How often should Vibration Testing be performed?
The frequency of Vibration Testing depends on various factors, including the specific industry standards, the critical nature of the product, and any design changes. Generally, it is advisable to perform vibration tests during the development phase, after significant modifications, and periodically for maintenance to ensure ongoing product reliability.
How do I accurately calculate the required force (thrust) rating for my shaker system?

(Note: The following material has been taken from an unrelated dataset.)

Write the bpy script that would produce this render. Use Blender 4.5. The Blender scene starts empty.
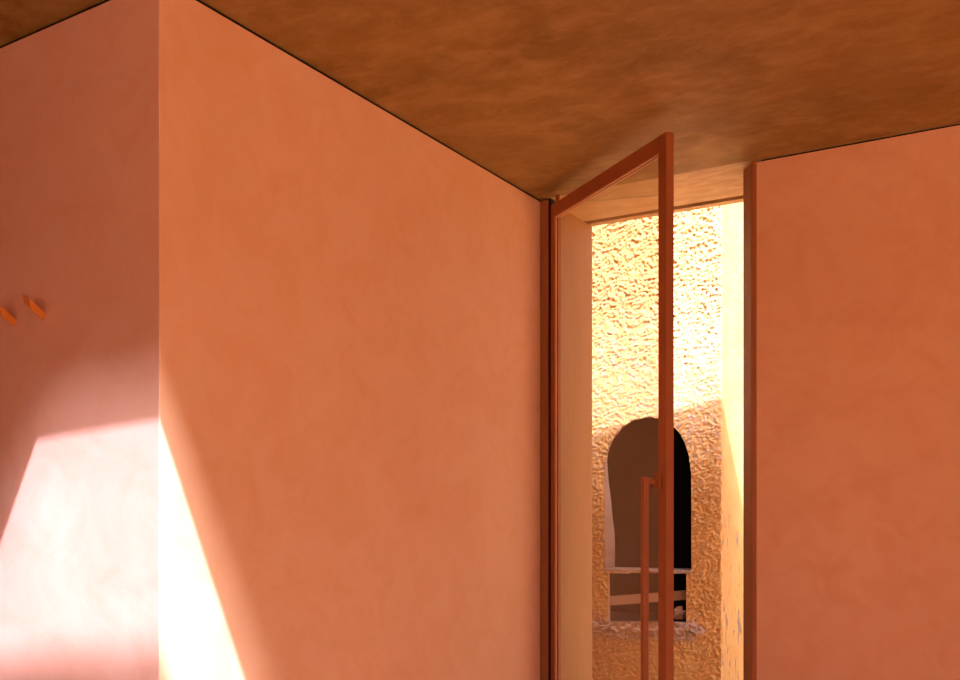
import bpy, bmesh, math, random
from mathutils import Vector, noise, Matrix

random.seed(7)
sc = bpy.context.scene
COL = sc.collection

# ------------------------------------------------------------------ camera
EYE = 1.5                      # eye height
CEIL = 2.7                     # ceiling height
FPX = 895.0                    # focal length in pixels of a 960 px wide frame
YAW = math.atan(542 / FPX)     # the camera looks this far to the left of +Y
HOR = 484.0                    # horizon row
cam_d = bpy.data.cameras.new('camera')
cam = bpy.data.objects.new('camera', cam_d)
COL.objects.link(cam)
cam.location = (0, 0, EYE)
cam.rotation_euler = (math.pi / 2, 0, YAW)
cam_d.sensor_width = 36
cam_d.lens = FPX / 960 * 36
cam_d.shift_y = (HOR - 340) / 960
cam_d.clip_start = 0.02
sc.camera = cam

# ------------------------------------------------------------------ light
SUN_T = Vector((-0.595, 0.389, -1.0)).normalized()     # direction the sunlight travels
world = bpy.data.worlds.new('sky')
sc.world = world
world.use_nodes = True
wn = world.node_tree.nodes
wl = world.node_tree.links
wn.clear()
wo = wn.new('ShaderNodeOutputWorld')
wb = wn.new('ShaderNodeBackground')
ws = wn.new('ShaderNodeTexSky')
ws.sky_type = 'NISHITA'
ws.sun_disc = False
ws.sun_elevation = math.asin(-SUN_T.z)
ws.sun_rotation = math.atan2(-SUN_T.x, -SUN_T.y)
ws.air_density = 1.0
ws.dust_density = 4.0
ws.ozone_density = 1.0
wb.inputs['Strength'].default_value = 0.5
wl.new(ws.outputs['Color'], wb.inputs['Color'])
wl.new(wb.outputs['Background'], wo.inputs['Surface'])

sun_d = bpy.data.lights.new('sun', 'SUN')
sun_d.energy = 15.0
sun_d.angle = math.radians(0.55)
sun_d.color = (1.0, 0.85, 1.08)
sun = bpy.data.objects.new('sun', sun_d)
COL.objects.link(sun)
sun.rotation_euler = SUN_T.to_track_quat('-Z', 'Y').to_euler()
sun.location = (4, -3, 8)

# added soft second sun lamp standing in for the hazy glow around the sun
aur_d = bpy.data.lights.new('sun_aureole', 'SUN')
aur_d.energy = 14.0
aur_d.angle = math.radians(10.5)
aur_d.color = (1.0, 0.93, 1.0)
aur = bpy.data.objects.new('sun_aureole', aur_d)
COL.objects.link(aur)
aur.rotation_euler = sun.rotation_euler
aur.location = (4.5, -3, 8)

sc.view_settings.view_transform = 'Standard'
sc.view_settings.look = 'None'
sc.view_settings.exposure = 0.06
sc.view_settings.gamma = 1.0
sc.view_settings.use_curve_mapping = False
sc.cycles.max_bounces = 14
sc.cycles.diffuse_bounces = 10
sc.cycles.glossy_bounces = 4
sc.cycles.sample_clamp_indirect = 8.0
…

The basic formula is Force (lbf or N) = Total Moving Mass x Peak Acceleration. The “Total Moving Mass” must include your heaviest Device Under Test (DUT), its fixture, and the shaker armature/head expander. For random vibration, you must calculate using the peak acceleration in the profile, not just the GRMS value. We strongly recommend a safety margin of 30-50% over your calculated peak force to ensure headroom and system longevity. Our engineering team provides free thrust calculations as part of the consultation.
Do your systems support Combined Environmental Stress Testing (CEST)?
Absolutely. Our shakers are engineered for seamless integration with thermal chambers (both mechanical convection and liquid-to-liquid) to perform simultaneous vibration and temperature cycling. This CEST capability is crucial for uncovering failures that only occur under combined stresses, which is a requirement in many advanced automotive, aerospace, and defense validation programs.